10. The system of claim 9, wherein the piezoelectric microphone is to produce a voltage corresponding to the target audio.

11. The system of claim 9, wherein the digital microphone is to convert the target audio into a digital signal.

12. The system of claim 11, wherein the digital signal is a first digital signal, the audio analyzer is to convert a voltage into a second digital signal, the second digital signal to be compared with the first digital signal.

13. The system of claim 9, wherein the audio analyzer is to isolate the target audio by removing the ambient audio coming from the opposite direction of the target audio.

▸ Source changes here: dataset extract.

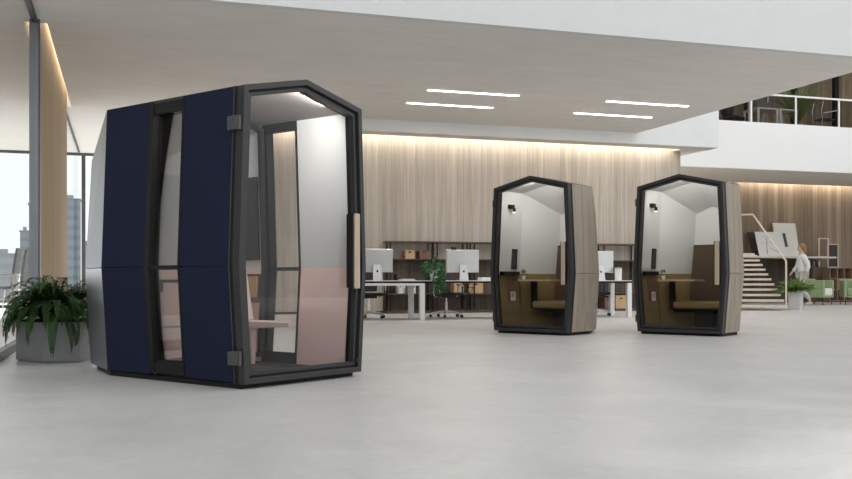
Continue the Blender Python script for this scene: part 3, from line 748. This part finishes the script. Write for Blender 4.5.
crate('red brown box on rack base under desk between oak pods', 11.02, .06, .26, .26, 'red_box')
bx = 5.86
for i in range(8):
    w = (.04, .05, .035, .045, .04, .05, .035, .045)[i]
    if i == 4: bx += .06
    h = (.26, .24, .27, .22, .27, .26, .28, .25)[i]
    t = thing('binder', ['leftmost', 'second', 'third', 'fourth', 'fifth', 'sixth', 'seventh', 'rightmost'][i] + ' of eight pale binders on lower rack shelf below the left desk', 'binder', (bx+w/2, ry0+.12, .445), 0, 'binders on the rack')
    a = MB(); a.bb(-w/2, w/2, -.09, .09, 0, h); obj('cover', a, 'paper' if i % 3 else 'paper_grey', t)
    a = MB(); a.bb(-w/2+.008, w/2-.008, -.092, -.09, h*.55, h*.8); obj('spine_label', a, 'white_paint' if i % 3 == 0 else 'paper_grey', t)
    bx += w+.004

# ------------------------------------------------------------------ left side room: chairs at a white table
def side_chair(label, x, y, rz):
    t = thing('side_chair', label, 'chair', (x, y, 0), rz, 'grey chairs behind the glass')
    a = MB()
    prev = None
    for k in range(9):
        z0 = .60+k*.09; z1 = z0+.09; f = lambda z: -.20-.10*((z-.6)/.8); w = lambda z: .22*(1-.35*((z-1.0)/.45)**2)
        a.hull([(f(z0), -w(z0), z0), (f(z0)+.05, -w(z0), z0), (f(z0)+.05, w(z0), z0), (f(z0), w(z0), z0)], [(f(z1), -w(z1), z1), (f(z1)+.05, -w(z1), z1), (f(z1)+.05, w(z1), z1), (f(z1), w(z1), z1)])
    obj('backrest', a, 'chair_grey', t)
    a = MB(); a.bb(-.2, .24, -.23, .23, .56, .62); obj('seat', a, 'chair_grey', t, bevel=.02)
    for u in (-1, 1):
        for v in (-1, 1):
            a = MB(); a.bar((u*.16, v*.17, .56), (u*.22, v*.22, 0), .012, 8); obj('leg', a, 'white_metal', t)
    return t
def pt(px, Y):
    u = (px-426)/F_PX; c, s = math.cos(YAW), math.sin(YAW); Z = Y/(c-u*s); return Z*(s+u*c)
ca = side_chair('tall grey chair by window left of its twin, behind the glass', pt(5, 21.5), 21.5, rad(172))
dup(ca, (pt(16, 22.3), 22.3, 0), rad(165), 'tall grey chair nearest the timber fin, behind the glass')
xt = pt(4, 20.2)
t = thing('meeting_table', 'white meeting table behind the glass partition at far left', 'table', (xt-.35, 20.2, 0))
a = MB(); a.bb(-.9, .62, -.4, .4, .83, .87); obj('table_top', a, 'white_paint', t, bevel=.004)
for u in (-.85, .55):
    for v in (-.35, .35):
        a = MB(); a.bb(u-.025, u+.025, v-.025, v+.025, 0, .83); obj('leg', a, 'white_metal', t)
a = MB(); a.bb(-.85, .55, -.36, -.34, .36, .40); obj('stretcher', a, 'white_metal', t)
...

14. A computing device comprising;

a housing including: a first edge, a second edge, a third edge, and a fourth edge, the first edge parallel to and opposite the second edge, the third edge parallel to and opposite the fourth edge; a first DMIC hole located a first distance from the third edge and a second distance from the first edge; a second DMIC hole located a third distance from the fourth edge and a fourth distance from the first edge; and a piezo hole located a fifth distance from the fourth edge and a sixth distance from the second edge;

a piezoelectric microphone positioned along a first axis of the piezo hole, the piezoelectric microphone located between the housing and a display back;

a first DMIC microphone positioned along a second axis of the first DMIC hole, the first DMIC microphone located between the housing and a bezel cover; and

a second DMIC microphone positioned along a third axis of the second DMIC hole, the second DMIC microphone located between the housing and the bezel cover.

15. The computing device of claim 14, wherein the second distance and the fourth distance are equal.

16. The computing device of claim 14, wherein a sum of the first distance and the third distance is less than the length of the first edge.

17. The computing device of claim 14, further including a bezel area located near the first edge, the bezel area to at least partially surround the DMIC microphones.

18. The computing device of claim 14, wherein the piezo hole, the first DMIC hole, and the second DMIC hole are noncollinear.

19. The computing device of claim 14, wherein the sixth distance is greater than zero and does not locate the piezo hole above a bezel area.

20. The computing device of claim 14, wherein the sixth distance is greater than the second distance and the fourth distance.

21. The computing device of claim 14, wherein the first distance, the third distance, and the fifth distance are measured parallel to a longitude line and the second distance, the fourth distance, and the sixth distance are measured parallel to a latitude line.